Jumat, 26 Maret 2010

The Copy-Paste Culture Continues...

Wah, udah UN lagi ya? Padahal masih bulan Maret...
Ingat "keluhan" saya di akhir tulisan yang pertama? Nah, saya mau membahas lebih banyak tentang itu, walaupun mungkin agak telat buat teman-teman SMA yang baru selesai UN (maaf ya...)

Beberapa tahun belakangan ini memang seakan jadi "tradisi" bahwa setiap penyelenggaraan UN diwarnai kecurangan sistematis luar biasa berupa kebocoran soal atau kunci jawaban, yang sampai melibatkan guru-guru, para kepala sekolah, hingga jajaran Dinas Pendidikan. Konon bahkan sampai jadi "bisnis" tersendiri. Tahun ini memang tidak seheboh tahun-tahun yang lalu, walaupun masih ada indikasi kecurangan di sana-sini.

Ya, inilah yang saya sebut budaya copas (copy-paste) yang negatif bahkan destruktif.
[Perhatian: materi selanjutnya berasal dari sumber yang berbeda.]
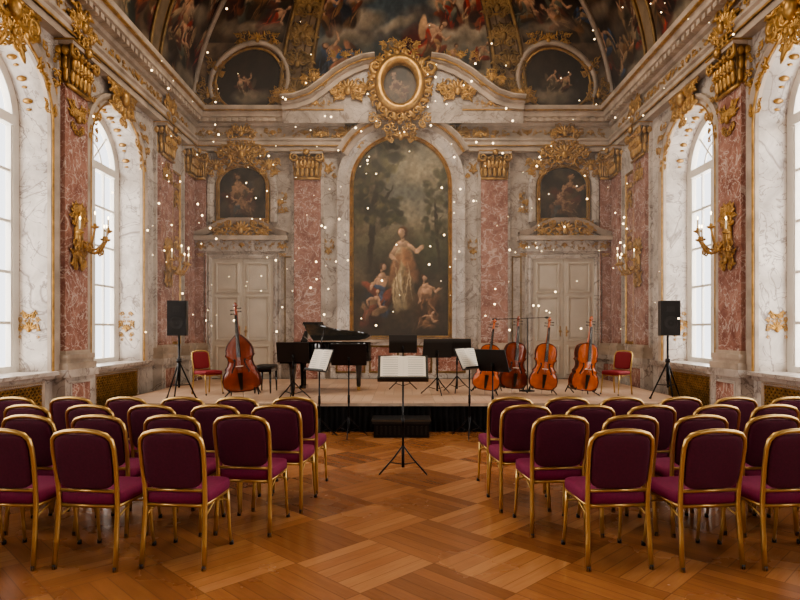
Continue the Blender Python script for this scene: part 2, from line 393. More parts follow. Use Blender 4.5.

Tidak perlu susah-susah mengingat-ingat teori-teori, tanggal-tanggal dan nama-nama, apalagi menghitung. Cukup buka SMS atau selembar kertas kecil yang bisa bernilai jutaan rupiah, tinggal di-copas secara manual, beres! Sesederhana itu? I don't think so...

Apa sih penyebab semua kecurangan itu?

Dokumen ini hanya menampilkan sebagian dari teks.